One that Hargraves and Cavazos have found is Tesa, produced by two brothers in Estelí, Nicaragua with a retail shop in Chicago. They also found a guy in a tiny shop in New Orleans who makes great hand-rolled cigars, they say. That operation is so small it doesn’t even have a name, but the Cigar Arts guys expect to have the cigars in their shop soon.

Cigars came into fashion again in the early ’90s, so people who started smoking then have been into cigars for 20 years now, Hargraves says. And they’re still smoking the same cigars.

“We’re trying to introduce people to cigars they haven’t tried before,” he says.

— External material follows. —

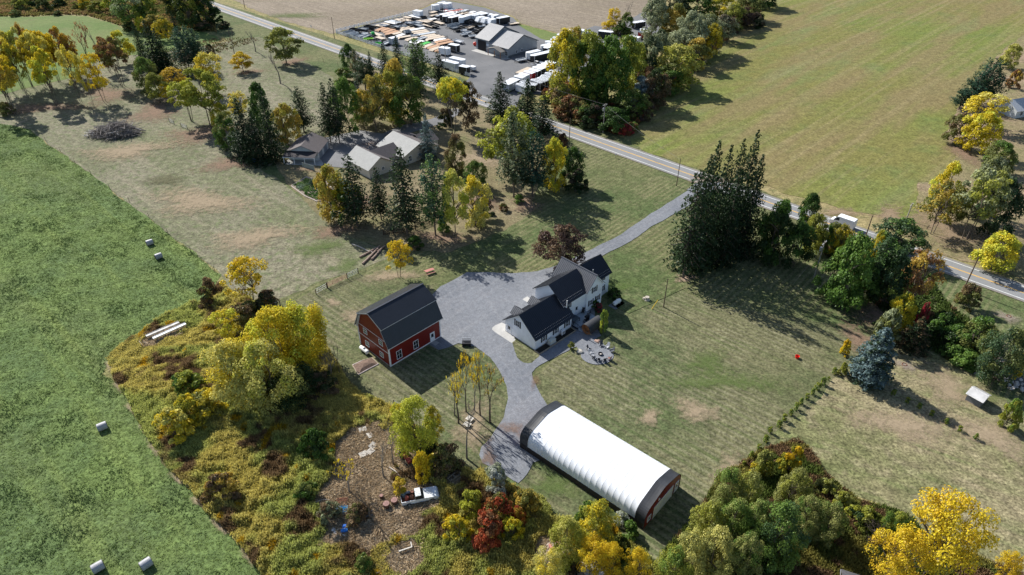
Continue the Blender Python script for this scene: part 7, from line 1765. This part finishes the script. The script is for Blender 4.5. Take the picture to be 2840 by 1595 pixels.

Along with the small-batch cigars, Cigar Arts offers legal Cuban cigars. The most expensive is La Bella Otero, pre-Castro cigars, which cost $145 each. They also sell Little Story cigars ($32 each), rolled in Miami with Cuban tobacco before the Cuba embargo. And there are Muskete cigars ($47 each), rolled in Germany with Cuban tobacco before the embargo. Hargraves and Cavazos say it’s unusual for a cigar dealer to offer these rare Cuban cigars by the singles. Usually, they are sold by the box to big ballers.

“We wanted to give someone who can’t afford a $5,000 or $10,000 box of cigars the opportunity to celebrate and splurge with one cigar,” Cavazos says.

The shop also offers higher-end cigarettes and pipe tobacco. They hope to open their own storefront eventually as smoking is not allowed in a retail shop. If they open a tobacco shop, they will be allowed to offer “tastings” in the store, they say.